• [PROBLEM REQUIREMENTS]: In your copy, reproduce the entries exactly as they are, minus the images.

• [DATASET]:
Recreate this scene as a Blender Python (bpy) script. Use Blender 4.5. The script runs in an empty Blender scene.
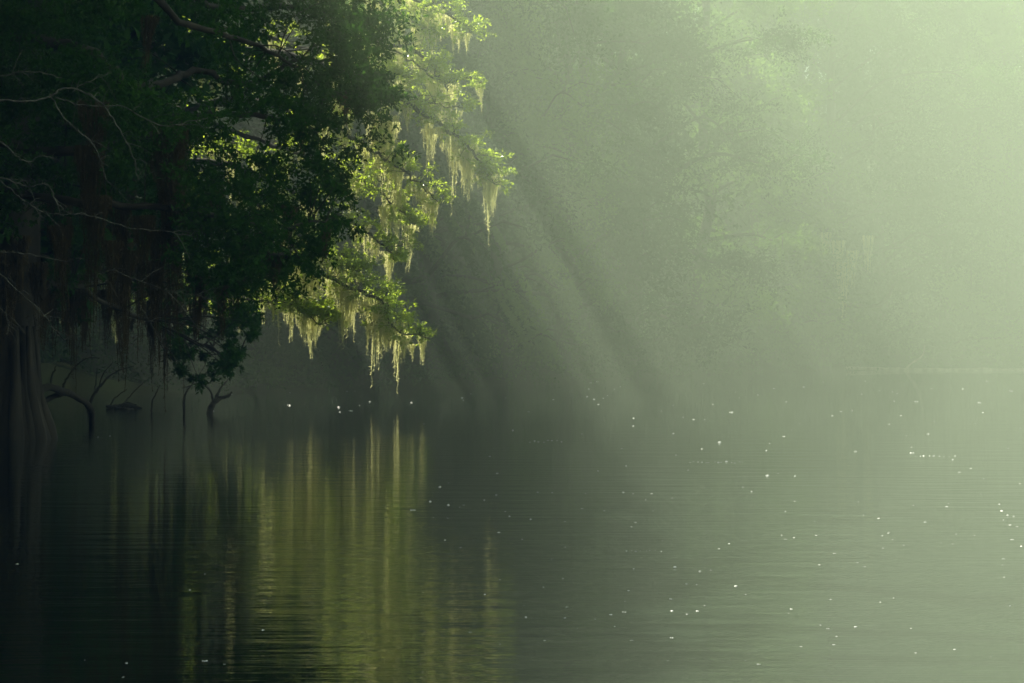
import bpy, math, random
import numpy as np
from mathutils import Vector

# ------------------------------------------------------------------ basics
scene = bpy.context.scene
COL = scene.collection
F = 80.0 / 36.0 * 1024.0          # focal length in pixels
CAMZ = 1.5
WX, WY = 512.0, 350.0
SUN = np.array([-0.42, 0.50, 0.77]); SUN /= np.linalg.norm(SUN)


def P(px, py, d):
    """world point at depth d metres that the photograph shows at px, py"""
    return np.array([(px - WX) / F * d, d, CAMZ + (WY - py) / F * d])


def link(o, parent=None):
    COL.objects.link(o)
    if parent is not None:
        o.parent = parent
    return o


def tag(o, label=None, cat=None, group=None, kind=None):
    if label: o['label'] = label
    if cat: o['category'] = cat
    if group: o['group'] = group
    if kind: o['kind'] = kind
    return o


def empty(name, loc, rz=0.0, sc=1.0):
    o = bpy.data.objects.new(name, None)
    o.empty_display_size = 0.3
    o.location = loc
    o.rotation_euler = (0, 0, rz)
    o.scale = (sc, sc, sc)
    return link(o)


def mesh_quads(name, V, Q, mat, smooth=False):
    """V (n,3), Q (m,4) arrays -> mesh"""
    me = bpy.data.meshes.new(name)
    V = np.asarray(V, np.float32); Q = np.asarray(Q, np.int32)
    me.vertices.add(len(V)); me.vertices.foreach_set('co', V.ravel())
    me.loops.add(Q.size); me.loops.foreach_set('vertex_index', Q.ravel())
    me.polygons.add(len(Q))
    me.polygons.foreach_set('loop_start', np.arange(0, Q.size, 4, dtype=np.int32))
    me.polygons.foreach_set('loop_total', np.full(len(Q), 4, np.int32))
    me.materials.append(mat)
    if smooth:
        me.polygons.foreach_set('use_smooth', np.ones(len(Q), bool))
    me.update(calc_edges=True)
    return me


def obj(name, me, parent=None):
    return link(bpy.data.objects.new(name, me), parent)


def norm(a):
    return a / np.maximum(np.linalg.norm(a, axis=-1, keepdims=True), 1e-9)


class Wood:
    """collects tapered tubes into one mesh"""
    def __init__(self): self.V = []; self.Q = []; self.n = 0

    def tube(self, pts, radii, sides=8, wob=0.0, rng=None):
        pts = np.asarray(pts, float); radii = np.asarray(radii, float)
        m = len(pts)
        T = norm(np.gradient(pts, axis=0))
        up = np.array([0.13, 0.31, 0.94]); up /= np.linalg.norm(up)
        A = np.cross(T, up)
        bad = np.linalg.norm(A, axis=1) < 0.15
        A[bad] = np.cross(T[bad], np.array([1.0, 0, 0]))
        A = norm(A)
        for i in range(1, m):
            if np.dot(A[i], A[i - 1]) < 0: A[i] = -A[i]
        B = np.cross(T, A)
        ang = np.linspace(0, 2 * math.pi, sides, endpoint=False)
        R = radii[:, None] * np.ones(sides)[None]
        if wob and rng is not None:
            R = R * (1 + wob * rng.standard_normal((m, sides)))
        V = pts[:, None] + (A[:, None] * np.cos(ang)[None, :, None] + B[:, None] * np.sin(ang)[None, :, None]) * R[..., None]
        V = V.reshape(-1, 3)
        i = np.arange(m - 1)[:, None] * sides
        j = np.arange(sides)[None]
        k = (j + 1) % sides
        Q = np.stack([i + j, i + k, i + sides + k, i + sides + j], -1).reshape(-1, 4) + self.n
        self.V.append(V); self.Q.append(Q); self.n += len(V)

    def build(self, name, mat):
        return mesh_quads(name, np.concatenate(self.V), np.concatenate(self.Q), mat, True)


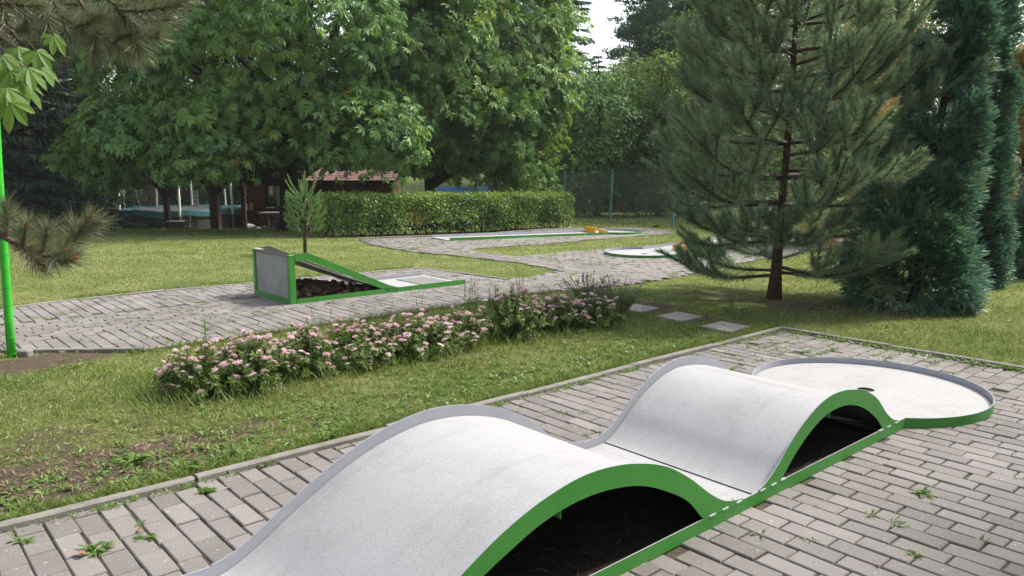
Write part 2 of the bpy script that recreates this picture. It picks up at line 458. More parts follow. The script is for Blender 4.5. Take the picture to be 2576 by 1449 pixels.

• [WORKED SOLUTION]:
Recreate this scene as a Blender Python (bpy) script. Use Blender 4.5. The script runs in an empty Blender scene.
import bpy, math, random
import numpy as np
from mathutils import Vector

# ------------------------------------------------------------------ basics
scene = bpy.context.scene
COL = scene.collection
F = 80.0 / 36.0 * 1024.0          # focal length in pixels
CAMZ = 1.5
WX, WY = 512.0, 350.0
SUN = np.array([-0.42, 0.50, 0.77]); SUN /= np.linalg.norm(SUN)


def P(px, py, d):
    """world point at depth d metres that the photograph shows at px, py"""
    return np.array([(px - WX) / F * d, d, CAMZ + (WY - py) / F * d])


def link(o, parent=None):
    COL.objects.link(o)
    if parent is not None:
        o.parent = parent
    return o


def tag(o, label=None, cat=None, group=None, kind=None):
    if label: o['label'] = label
    if cat: o['category'] = cat
    if group: o['group'] = group
    if kind: o['kind'] = kind
    return o


def empty(name, loc, rz=0.0, sc=1.0):
    o = bpy.data.objects.new(name, None)
    o.empty_display_size = 0.3
    o.location = loc
    o.rotation_euler = (0, 0, rz)
    o.scale = (sc, sc, sc)
    return link(o)


def mesh_quads(name, V, Q, mat, smooth=False):
    """V (n,3), Q (m,4) arrays -> mesh"""
    me = bpy.data.meshes.new(name)
    V = np.asarray(V, np.float32); Q = np.asarray(Q, np.int32)
    me.vertices.add(len(V)); me.vertices.foreach_set('co', V.ravel())
    me.loops.add(Q.size); me.loops.foreach_set('vertex_index', Q.ravel())
    me.polygons.add(len(Q))
    me.polygons.foreach_set('loop_start', np.arange(0, Q.size, 4, dtype=np.int32))
    me.polygons.foreach_set('loop_total', np.full(len(Q), 4, np.int32))
    me.materials.append(mat)
    if smooth:
        me.polygons.foreach_set('use_smooth', np.ones(len(Q), bool))
    me.update(calc_edges=True)
    return me


def obj(name, me, parent=None):
    return link(bpy.data.objects.new(name, me), parent)


def norm(a):
    return a / np.maximum(np.linalg.norm(a, axis=-1, keepdims=True), 1e-9)


class Wood:
    """collects tapered tubes into one mesh"""
    def __init__(self): self.V = []; self.Q = []; self.n = 0

    def tube(self, pts, radii, sides=8, wob=0.0, rng=None):
        pts = np.asarray(pts, float); radii = np.asarray(radii, float)
        m = len(pts)
        T = norm(np.gradient(pts, axis=0))
        up = np.array([0.13, 0.31, 0.94]); up /= np.linalg.norm(up)
        A = np.cross(T, up)
        bad = np.linalg.norm(A, axis=1) < 0.15
        A[bad] = np.cross(T[bad], np.array([1.0, 0, 0]))
        A = norm(A)
        for i in range(1, m):
            if np.dot(A[i], A[i - 1]) < 0: A[i] = -A[i]
        B = np.cross(T, A)
        ang = np.linspace(0, 2 * math.pi, sides, endpoint=False)
        R = radii[:, None] * np.ones(sides)[None]
        if wob and rng is not None:
            R = R * (1 + wob * rng.standard_normal((m, sides)))
        V = pts[:, None] + (A[:, None] * np.cos(ang)[None, :, None] + B[:, None] * np.sin(ang)[None, :, None]) * R[..., None]
        V = V.reshape(-1, 3)
        i = np.arange(m - 1)[:, None] * sides
        j = np.arange(sides)[None]
        k = (j + 1) % sides
        Q = np.stack([i + j, i + k, i + sides + k, i + sides + j], -1).reshape(-1, 4) + self.n
        self.V.append(V); self.Q.append(Q); self.n += len(V)

    def build(self, name, mat):
        return mesh_quads(name, np.concatenate(self.V), np.concatenate(self.Q), mat, True)


Write part 2 of the bpy script that recreates this picture. It picks up at line 458. More parts follow. The script is for Blender 4.5. Take the picture to be 2576 by 1449 pixels.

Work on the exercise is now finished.